A atriz Debora Lamm questionou sobre a livre interpretação da obra. "A leitura e interpretação de qualquer obra é naturalmente livre, mas o que é a liberdade sem pensarmos também no humano? Vivemos num mundo onde o apagamento de pessoas trans é naturalizado, muito pouco refletido. Não optaria então por uma icônica Geni cisgênera, é um balde de água fria na possibilidade de fazer diferente! Geni é a oportunidade, infelizmente ainda rara, de uma protagonista trans!"
Mudança de atriz
Anna Muylaert anunciou ontem que o papel principal do filme será desempenhado por uma atriz trans, e não mais por Thainá Duarte. A diretora foi às redes sociais para anunciar a mudança no filme. Ela disse que errou ao escalar uma atriz cis para interpretar Geni. "Fazer esse filme com uma mulher cis foi um erro, foi um equívoco, quero pedir desculpas a todas as pessoas da comunidade trans que se sentiram apagadas em sua corporeidade por causa dessa ideia", disse.
Tive uma visão errada. Vamos trocar a personagem e adaptar o roteiro para uma personagem trans, a Geni.
Anna Muylaert
Ela também pediu desculpas a Thainá, que havia sido escalada. "Eu também queria pedir desculpas para a atriz Thainá Duarte, que, por causa de uma ideia, minha foi tão exposta a haters na internet, que eu entendo que eram agressões a qualquer atriz cis que estivesse nesse papel, mas ela sofreu as agressões pessoalmente."
Em publicação nas redes sociais, Thainá também comunicou sua saída do projeto. Ela disse lamentar que toda a discussão tenha causado tanta dor.
Geni será interpretada por uma mulher trans, lamento que todo esse processo tenha causado tanta dor. Reafirmo meu compromisso com a escuta, aprendizado e com a luta pela equidade! Boa sorte e todo meu carinho.
Thainá Duarte
Ela conta que tinha aceitado o papel somente após conversar com Anna Muylaert. A atriz teria perguntado por que Geni não seria uma mulher trans e ouviu que a ideia era fazer uma releitura, falando de Amazônia em paralelo com o feminino.

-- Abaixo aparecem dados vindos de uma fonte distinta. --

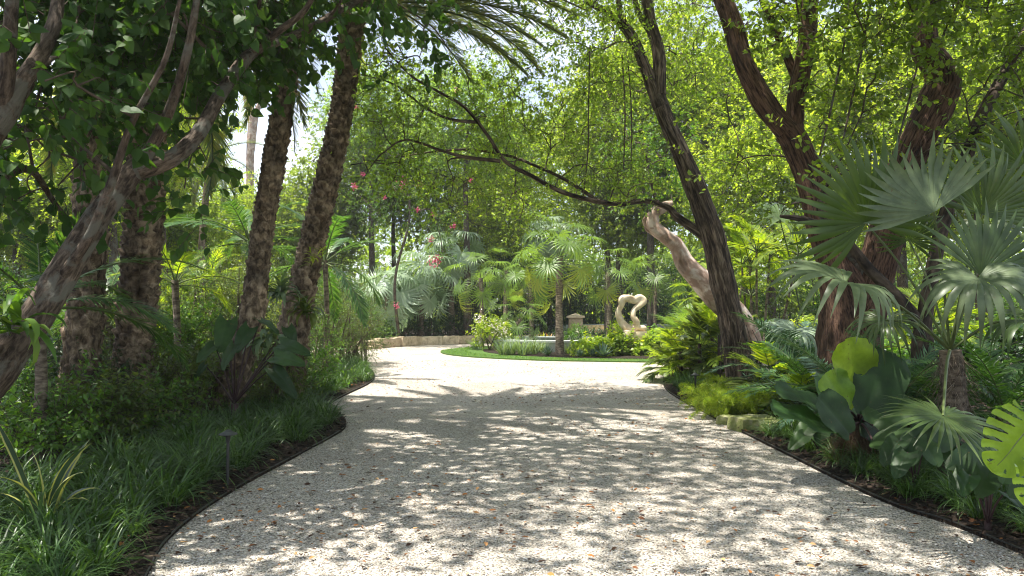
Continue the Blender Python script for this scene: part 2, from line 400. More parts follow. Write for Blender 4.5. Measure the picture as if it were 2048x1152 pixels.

Sinto muito que essa escolha tenha machucado tanto a comunidade trans. Agora eu entendo melhor o tamanho dessa reivindicação. Estou colocando do lado de quem está ferido. Reconheço o lugar de fala, a urgência e a dor de estar pedindo pelo mínimo, que é respeito [...] Mas isso não justifica alguns dos ataques que recebi, como 'transfóbica oportunista, você é nojenta, você merece morrer'. Mensagens que supunham que eu não estava aberta para o diálogo. E eu estou. Tá doendo. E eu espero que a atriz que interprete a Geni faça tão bem que isso possa sanar um pouco a dor que estamos sentindo.
Thainá Duarte
As empresas responsáveis pela produção —Migdal Filmes, Paris Filmes e Globo Filmes— também explicaram a decisão de trocar a atriz, afirmando que foi "fruto da escuta atenta e do aprendizado de intensas trocas com pessoas de diferentes setores da sociedade". A nota enviada a Splash também cita o momento político global e a transfobia no Brasil.
Compreendemos que o momento político global, e em especial o cenário transfóbico no Brasil, impõe a todas as pessoas uma postura ativa e comprometida. Consideramos que esta mudança de abordagem da identidade de gênero da personagem no filme é a atitude acertada. Diante desta decisão, expressamos nossa profunda admiração e gratidão a Thainá Duarte --uma atriz de grandeza e talentos únicos. Agradecemos ainda à Associação de Profissionais Trans do Audiovisual (Apta), que realizou conosco uma conversa franca e nos apontou caminhos. Agora precisamos nos dedicar ao filme, que começa a ser rodado em duas semanas, no Acre. Em breve divulgaremos quem será a protagonista. Que Geni ganhe o mundo e sensibilize corações e mentes.
Migdal Filmes, Paris Filmes e Globo Filmes
Ainda não foi revelado quem será a nova protagonista de "Geni e o Zepelim". Até o momento, apenas Seu Jorge foi confirmado no elenco, como o comandante do Zepelim.
Entenda os termos cisgênero e transgênero
- Cisgênero é o indivíduo que se apresenta ao mundo e se identifica com o seu gênero biológico. Por exemplo, se foi considerada do sexo feminino ao nascer, usa nome feminino e se identifica como uma pessoa deste gênero, esta é uma mulher "cis".
- Transgênero é um termo "guarda-chuva", segundo a GLAAD, organização LGBTQIAP+ dos Estados Unidos que monitora como os membros da comunidade são tratados pela mídia. Ou seja, ele abrange todas as pessoas que não se identificam com o gênero que lhes foi designado ao nascer.